Trotzdem sitzt Adi Hütter fest im Sattel. Vor der Winterpause, jetzt nach dem guten Auftakt in die Rückrunde erst recht. „Es ist doch jetzt nicht ernsthaft das Thema, dass ein Trainer nach zwei Niederlagen infrage gestellt wird?", zürnte Eberl schon nach dem Freiburg-Spiel und ließ weitere Debatten erst gar nicht zu. „Ich finde es so absurd, was hier für Fragen gestellt werden. Dass ich über so etwas in der jetzigen Zeit sprechen muss: Da fehlen mir einfach die Worte." Denn Hütter hat eine Mannschaft übernommen, die prinzipiell im gesamten Jahr 2021 in einem Abwärtstrend festhing. Aus einer komfortablen Situation verspielte die Mannschaft vergangene Saison alle Saisonziele, erklärt wurde es mit dem angekündigten Abgang von Marco Rose.
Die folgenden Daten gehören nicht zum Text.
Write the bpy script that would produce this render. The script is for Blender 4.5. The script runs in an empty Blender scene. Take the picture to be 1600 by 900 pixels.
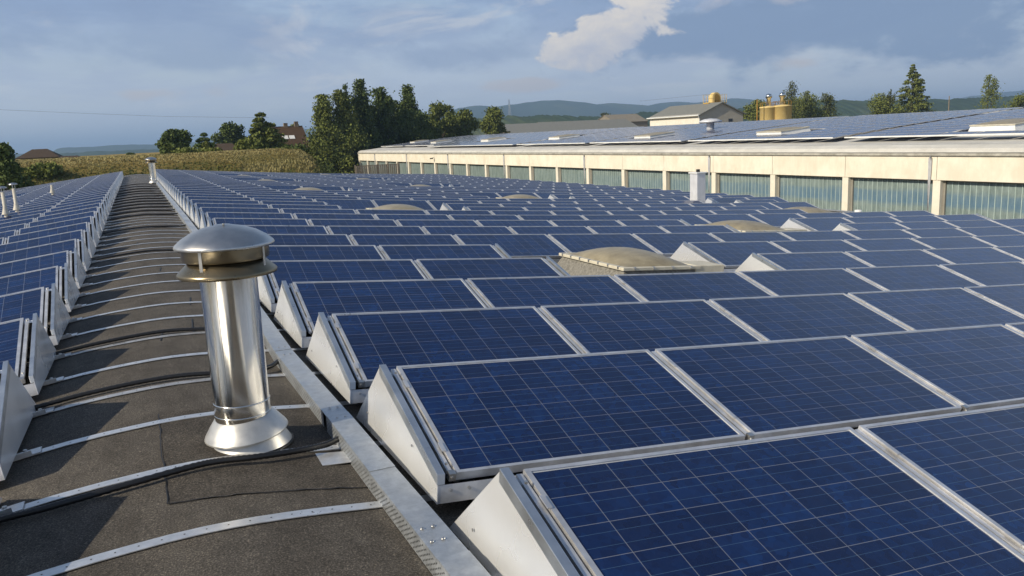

Doch der ist nun schon länger weg, in eine sichere Fahrbahn konnte auch Adi Hütter die Mannschaft noch nicht lenken. Gegen den FC Bayern gab es in der Liga in zwei Spielen nun vier Punkte, im Pokal gab es einen geschichtsträchtigen Sieg. Problematisch waren jedoch die meisten der anderen Spiele in dieser Saison. Wer weiß, für was der Sieg gegen Bayern zum Jahresauftakt gut war? Am Ende vielleicht sogar ein schlechtes Omen? Nach dem Jahrhundertspiel im Pokal ging es stetig bergab, der Auftritt gegen Leverkusen lässt befürchten, dass die Borussia ganz große Probleme bekommen könnte. Denn die Probleme liegen tiefer. Manager Max Eberl, der gern dazu neigt, Krisen kleinzureden, ist mehr denn je als Krisenmanager gefordert.